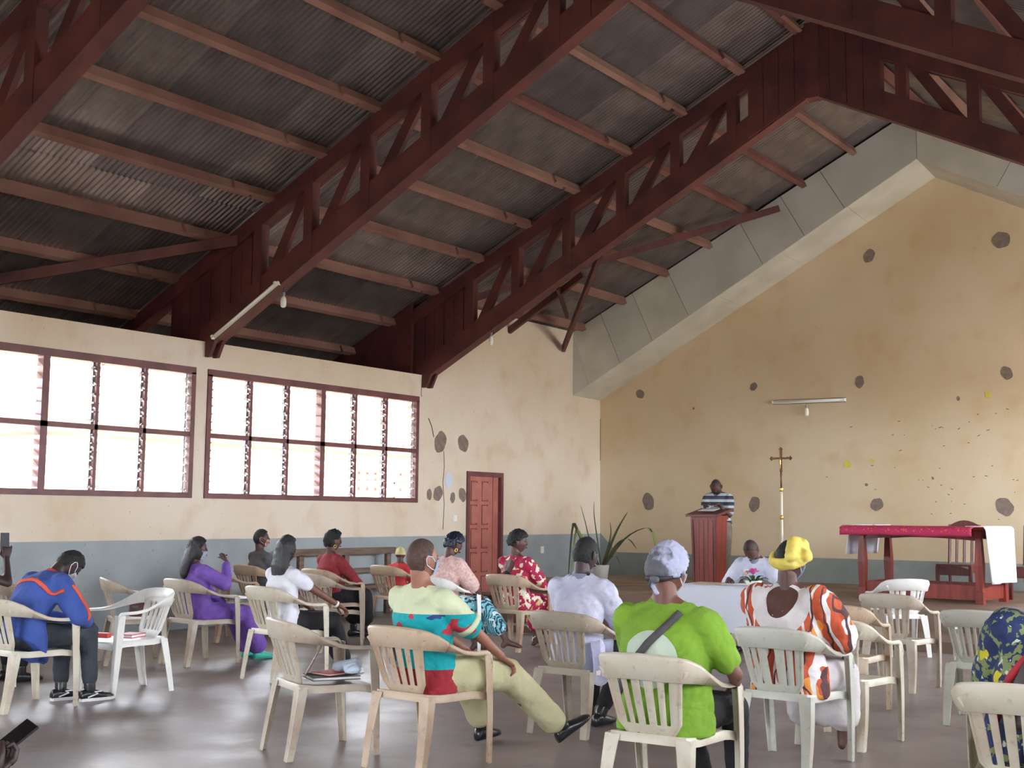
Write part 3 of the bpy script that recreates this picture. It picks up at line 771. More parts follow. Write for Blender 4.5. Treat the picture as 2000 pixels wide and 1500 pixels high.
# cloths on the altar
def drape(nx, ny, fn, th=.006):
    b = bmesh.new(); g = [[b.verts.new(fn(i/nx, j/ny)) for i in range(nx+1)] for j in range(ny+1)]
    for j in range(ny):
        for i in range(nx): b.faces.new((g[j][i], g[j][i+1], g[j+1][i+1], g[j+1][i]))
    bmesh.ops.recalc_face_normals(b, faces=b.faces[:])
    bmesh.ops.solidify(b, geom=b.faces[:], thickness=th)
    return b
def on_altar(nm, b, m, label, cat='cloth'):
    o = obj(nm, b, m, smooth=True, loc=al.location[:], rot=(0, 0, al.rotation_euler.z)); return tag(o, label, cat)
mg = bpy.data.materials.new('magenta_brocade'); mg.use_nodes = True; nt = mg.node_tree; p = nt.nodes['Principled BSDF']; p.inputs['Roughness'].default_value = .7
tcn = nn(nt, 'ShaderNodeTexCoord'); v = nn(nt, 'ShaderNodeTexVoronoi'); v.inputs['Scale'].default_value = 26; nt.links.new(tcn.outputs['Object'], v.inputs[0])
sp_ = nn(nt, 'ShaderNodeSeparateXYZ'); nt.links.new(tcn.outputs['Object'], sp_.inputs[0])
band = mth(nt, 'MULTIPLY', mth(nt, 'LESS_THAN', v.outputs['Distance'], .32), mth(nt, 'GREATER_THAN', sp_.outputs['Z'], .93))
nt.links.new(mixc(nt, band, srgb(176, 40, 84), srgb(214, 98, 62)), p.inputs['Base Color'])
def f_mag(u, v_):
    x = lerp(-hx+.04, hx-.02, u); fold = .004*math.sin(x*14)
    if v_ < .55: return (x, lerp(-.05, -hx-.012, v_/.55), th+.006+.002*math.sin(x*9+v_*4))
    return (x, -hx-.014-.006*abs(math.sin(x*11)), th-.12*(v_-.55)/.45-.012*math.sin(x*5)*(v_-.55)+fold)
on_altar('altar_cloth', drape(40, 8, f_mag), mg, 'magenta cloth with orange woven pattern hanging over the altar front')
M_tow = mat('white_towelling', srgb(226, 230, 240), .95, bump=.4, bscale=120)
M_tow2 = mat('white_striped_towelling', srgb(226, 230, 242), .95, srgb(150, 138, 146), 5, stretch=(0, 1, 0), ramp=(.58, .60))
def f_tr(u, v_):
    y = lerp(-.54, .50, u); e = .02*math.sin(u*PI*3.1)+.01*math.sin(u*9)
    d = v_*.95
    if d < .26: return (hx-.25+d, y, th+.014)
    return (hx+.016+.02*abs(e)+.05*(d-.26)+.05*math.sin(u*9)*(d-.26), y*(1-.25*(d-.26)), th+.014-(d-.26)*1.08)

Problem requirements
All the material shown above is to be copied exactly, with no pictures carried over.

Exercise answer
Write part 3 of the bpy script that recreates this picture. It picks up at line 771. More parts follow. Write for Blender 4.5. Treat the picture as 2000 pixels wide and 1500 pixels high.
# cloths on the altar
def drape(nx, ny, fn, th=.006):
    b = bmesh.new(); g = [[b.verts.new(fn(i/nx, j/ny)) for i in range(nx+1)] for j in range(ny+1)]
    for j in range(ny):
        for i in range(nx): b.faces.new((g[j][i], g[j][i+1], g[j+1][i+1], g[j+1][i]))
    bmesh.ops.recalc_face_normals(b, faces=b.faces[:])
    bmesh.ops.solidify(b, geom=b.faces[:], thickness=th)
    return b
def on_altar(nm, b, m, label, cat='cloth'):
    o = obj(nm, b, m, smooth=True, loc=al.location[:], rot=(0, 0, al.rotation_euler.z)); return tag(o, label, cat)
mg = bpy.data.materials.new('magenta_brocade'); mg.use_nodes = True; nt = mg.node_tree; p = nt.nodes['Principled BSDF']; p.inputs['Roughness'].default_value = .7
tcn = nn(nt, 'ShaderNodeTexCoord'); v = nn(nt, 'ShaderNodeTexVoronoi'); v.inputs['Scale'].default_value = 26; nt.links.new(tcn.outputs['Object'], v.inputs[0])
sp_ = nn(nt, 'ShaderNodeSeparateXYZ'); nt.links.new(tcn.outputs['Object'], sp_.inputs[0])
band = mth(nt, 'MULTIPLY', mth(nt, 'LESS_THAN', v.outputs['Distance'], .32), mth(nt, 'GREATER_THAN', sp_.outputs['Z'], .93))
nt.links.new(mixc(nt, band, srgb(176, 40, 84), srgb(214, 98, 62)), p.inputs['Base Color'])
def f_mag(u, v_):
    x = lerp(-hx+.04, hx-.02, u); fold = .004*math.sin(x*14)
    if v_ < .55: return (x, lerp(-.05, -hx-.012, v_/.55), th+.006+.002*math.sin(x*9+v_*4))
    return (x, -hx-.014-.006*abs(math.sin(x*11)), th-.12*(v_-.55)/.45-.012*math.sin(x*5)*(v_-.55)+fold)
on_altar('altar_cloth', drape(40, 8, f_mag), mg, 'magenta cloth with orange woven pattern hanging over the altar front')
M_tow = mat('white_towelling', srgb(226, 230, 240), .95, bump=.4, bscale=120)
M_tow2 = mat('white_striped_towelling', srgb(226, 230, 242), .95, srgb(150, 138, 146), 5, stretch=(0, 1, 0), ramp=(.58, .60))
def f_tr(u, v_):
    y = lerp(-.54, .50, u); e = .02*math.sin(u*PI*3.1)+.01*math.sin(u*9)
    d = v_*.95
    if d < .26: return (hx-.25+d, y, th+.014)
    return (hx+.016+.02*abs(e)+.05*(d-.26)+.05*math.sin(u*9)*(d-.26), y*(1-.25*(d-.26)), th+.014-(d-.26)*1.08)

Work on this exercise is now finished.